┌──
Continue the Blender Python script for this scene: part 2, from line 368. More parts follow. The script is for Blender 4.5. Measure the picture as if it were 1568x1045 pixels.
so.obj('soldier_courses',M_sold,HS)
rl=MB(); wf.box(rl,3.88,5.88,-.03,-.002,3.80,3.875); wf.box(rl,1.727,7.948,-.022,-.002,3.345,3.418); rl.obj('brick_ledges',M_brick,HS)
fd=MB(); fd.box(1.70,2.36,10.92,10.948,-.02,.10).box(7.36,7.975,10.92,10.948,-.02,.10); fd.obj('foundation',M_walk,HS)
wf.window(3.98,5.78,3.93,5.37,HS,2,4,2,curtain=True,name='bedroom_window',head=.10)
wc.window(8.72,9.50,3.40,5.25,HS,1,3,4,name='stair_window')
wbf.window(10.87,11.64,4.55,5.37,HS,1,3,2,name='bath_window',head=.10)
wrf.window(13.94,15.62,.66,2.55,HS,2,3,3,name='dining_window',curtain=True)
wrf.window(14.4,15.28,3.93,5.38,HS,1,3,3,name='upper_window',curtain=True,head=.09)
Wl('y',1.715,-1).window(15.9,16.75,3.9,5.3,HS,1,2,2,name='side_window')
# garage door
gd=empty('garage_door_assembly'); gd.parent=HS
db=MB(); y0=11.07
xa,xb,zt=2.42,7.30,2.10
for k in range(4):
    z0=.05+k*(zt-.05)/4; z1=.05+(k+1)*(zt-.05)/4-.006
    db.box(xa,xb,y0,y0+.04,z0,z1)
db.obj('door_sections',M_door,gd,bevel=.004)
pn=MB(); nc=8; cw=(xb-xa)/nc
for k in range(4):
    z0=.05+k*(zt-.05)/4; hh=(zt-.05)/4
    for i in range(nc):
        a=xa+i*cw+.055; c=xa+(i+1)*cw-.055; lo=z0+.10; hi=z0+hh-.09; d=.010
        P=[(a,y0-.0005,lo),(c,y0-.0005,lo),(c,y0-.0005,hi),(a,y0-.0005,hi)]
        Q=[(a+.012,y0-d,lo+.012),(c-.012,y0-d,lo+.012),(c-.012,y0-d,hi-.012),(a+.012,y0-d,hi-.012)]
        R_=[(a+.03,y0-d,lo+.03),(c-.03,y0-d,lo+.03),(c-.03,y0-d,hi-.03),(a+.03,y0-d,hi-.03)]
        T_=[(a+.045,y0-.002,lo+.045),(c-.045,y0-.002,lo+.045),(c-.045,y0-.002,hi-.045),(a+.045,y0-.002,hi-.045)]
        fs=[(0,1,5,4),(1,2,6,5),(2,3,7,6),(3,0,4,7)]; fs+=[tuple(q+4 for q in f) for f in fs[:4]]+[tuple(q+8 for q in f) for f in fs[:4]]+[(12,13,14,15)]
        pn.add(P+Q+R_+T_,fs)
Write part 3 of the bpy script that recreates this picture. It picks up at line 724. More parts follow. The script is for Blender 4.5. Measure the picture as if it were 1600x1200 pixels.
└──
- **Task prompt**: Where does the word "parts" appear? Return each line that holds it.

- **Solution to this problem**:
Continue the Blender Python script for this scene: part 2, from line 368. More parts follow. The script is for Blender 4.5. Measure the picture as if it were 1568x1045 pixels.
Write part 3 of the bpy script that recreates this picture. It picks up at line 724. More parts follow. The script is for Blender 4.5. Measure the picture as if it were 1600x1200 pixels.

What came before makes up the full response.